Net neutrality has once again become a hot topic, now that the American FCC repealed the rules set in place during the Obama administration to protect net neutrality. Because of that American providers are no longer required to treat internet traffic equally.

Proximus is against

Closer to home Proximus-CEO Dominique Leroy pleaded for the end of net neutrality. She want’s big users like Netflix, Google and Facebook to pay to Internet Service Providers. A statement Minister Alexander De Croo immediately called her out for.

Rightly so, as far as we’re concerned. Especially because Proximus, like a number of other Providers by the way, have threatened the rules about net neutrality before. Just think back at offers where users could select one app which data use didn’t appear on the invoice. Also the recently terminated experiment ‘My Apps Space’; with applications whose costs in mobile data use were carried by the makers of the apps, is pitted squarely against the rules of net neutrality.

From a purely legal standpoint there’s currently nothing wrong. After all, the European regulation about neutrality, that has been in place since April 30th 2016, doesn’t mention zero rating. That is when a provider doesn’t count certain internet traffic in the total data volume of the customer.

The consumer is pro. Or against after all?

A good thing for the consumer, because they get something for free. Right? The problem is that every positive discrimination comes with a negative discrimination. One party gets something another one doesn’t. It’s perfectly possible for Netflix to pay a provider to not have their traffic charged to the consumer, while traffic from Amazon or Hulu does get charged. It that letting the market evolve or distortion of competition? It’s becoming a very thin line, where net neutrality is really being put at risk. In the Netherlands, they understood that and recently the Senate reinforced the rules concerning net neutrality.

Too many loopholes

As far as we’re concerned the European regulation has too many exceptions to still guarantee real net neutrality. Exceptions that came about under pressure by the big providers. This way, providers receive the right to intervene in the network traffic. If they think that it’s going to get busy on their network, they don’t have to upgrade that network. They’re allowed to give priority to certain services. That means a provider can give priority to the data traffic for IPTV to allow the viewer to watch television without fits and starts. Something that is already happening by the way: Already in 2011, Telenet admitted to slowing down p2p-traffic on purpose.

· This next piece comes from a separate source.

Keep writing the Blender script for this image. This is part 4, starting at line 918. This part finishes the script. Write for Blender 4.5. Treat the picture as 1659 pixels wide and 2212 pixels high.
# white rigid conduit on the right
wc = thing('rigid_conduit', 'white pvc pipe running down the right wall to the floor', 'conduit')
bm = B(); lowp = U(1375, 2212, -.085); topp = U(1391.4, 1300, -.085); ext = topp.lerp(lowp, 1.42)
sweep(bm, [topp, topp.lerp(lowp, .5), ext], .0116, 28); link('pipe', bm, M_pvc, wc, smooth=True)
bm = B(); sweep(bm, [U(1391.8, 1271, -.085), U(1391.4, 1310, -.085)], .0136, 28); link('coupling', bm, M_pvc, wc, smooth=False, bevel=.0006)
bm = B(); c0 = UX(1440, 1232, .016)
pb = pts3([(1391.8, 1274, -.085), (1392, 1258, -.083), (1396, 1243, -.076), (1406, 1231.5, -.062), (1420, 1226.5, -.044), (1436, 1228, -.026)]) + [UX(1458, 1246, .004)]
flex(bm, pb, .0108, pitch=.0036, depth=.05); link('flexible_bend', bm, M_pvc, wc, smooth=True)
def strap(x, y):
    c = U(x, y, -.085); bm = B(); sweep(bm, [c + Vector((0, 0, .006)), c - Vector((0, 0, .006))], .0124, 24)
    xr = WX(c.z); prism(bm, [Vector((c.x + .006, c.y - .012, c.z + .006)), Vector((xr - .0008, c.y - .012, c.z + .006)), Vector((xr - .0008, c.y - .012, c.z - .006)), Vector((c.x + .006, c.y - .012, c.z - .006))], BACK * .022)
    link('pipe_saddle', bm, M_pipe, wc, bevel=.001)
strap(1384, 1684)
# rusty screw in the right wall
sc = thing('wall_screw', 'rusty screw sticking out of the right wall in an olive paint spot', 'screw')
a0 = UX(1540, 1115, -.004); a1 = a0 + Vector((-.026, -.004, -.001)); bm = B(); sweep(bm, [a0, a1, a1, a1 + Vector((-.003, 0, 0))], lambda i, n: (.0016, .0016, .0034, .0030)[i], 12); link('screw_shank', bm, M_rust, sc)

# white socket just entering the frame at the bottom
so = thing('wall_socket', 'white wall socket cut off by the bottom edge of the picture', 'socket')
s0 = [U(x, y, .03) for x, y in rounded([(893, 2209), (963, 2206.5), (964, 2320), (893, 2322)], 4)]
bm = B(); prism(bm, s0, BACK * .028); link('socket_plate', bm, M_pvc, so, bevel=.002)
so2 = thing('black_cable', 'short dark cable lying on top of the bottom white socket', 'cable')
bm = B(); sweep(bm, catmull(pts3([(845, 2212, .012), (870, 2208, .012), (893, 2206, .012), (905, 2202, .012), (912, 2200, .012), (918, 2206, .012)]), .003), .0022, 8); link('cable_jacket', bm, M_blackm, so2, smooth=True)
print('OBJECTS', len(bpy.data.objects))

Nucleus wants strict net neutrality

What if it is taken one step further and a provider speeds up its own IPTV-traffic and not that of Netflix? From a purely legal standpoint that’s perfectly possible. They’re not allowed to slow down Netflix-traffic, but in the case of a saturated or “suspected saturated” network they’re allowed to prioritize their own traffic. If they want to guarantee the quality of certain services (like IPTV or IP-telephony), it must happen on the protocol level. That way all IPTV or IP-telephony traffic is prioritized and not only that of one of multiple players. But it’s really a non-discussion: if every player makes sure to (continue to) offer sufficient network capacity, we don’t even need to talk about net neutrality. Perhaps Minister De Croo should have it checked how he can (help) provide that?